In November 1960, the New York Times reported on the looming revolution in Northeastern Brazil, describing how Marxist social movement leaders were organizing peasants. Reporter Tad Szulc claimed that “singers and violeiros—the traveling troubadors of the Northeast who act as human newspapers”—were spreading leader Francisco Julião's manifestos to the largely illiterate rural population and its “miserable, drought-plagued hamlets.” The human newspapers allegedly sung about agrarian reform as a form of liberation, comparing the process of revolution in Brazil with that of Cuba. Szulc wrote:
[The] nomad singers who once sang of the loves and the hatreds of the proud people here, now sing of land reform and of political themes.

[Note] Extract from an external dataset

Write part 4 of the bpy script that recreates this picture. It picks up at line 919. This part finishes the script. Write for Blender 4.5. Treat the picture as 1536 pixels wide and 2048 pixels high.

There is this refrain: The sugar that we sell to capitalist America/ If it serves to sweeten the milk of a Franco Spain/ For sure it will serve for the wine of the Socialist world./ What harm is there in a ship/ Carrying our common Brazilian coffee/ And selling it to a China/ Where there is no Chiang Kai-shek?
Although the poem suffers from a clumsy translation, it is most interesting that the
New York Times quoted
literatura de cordel (chapbook poetry) to demonstrate the severity of the communist threat in Northeastern Brazil, suggesting that violeiros were Marxist agents indoctrinating the rural poor with their anti-American songs. Szulc's portrayal contrasts with commonly held assumptions about
literatura de cordel as “quaint” regional folklore, and violeiros as blind poets who performed silly stories in marginalized rural communities. In the late nineteenth century and much of the twentieth,
literatura de cordel was a source of both entertainment and news for the largely illiterate rural population in the Northeast. It is a textual genre often performed or improvised by singers (
repentistas, cantadores, or
violeiros), which has led scholars to define it as folk-popular culture since it is both a written and oral expression of the people.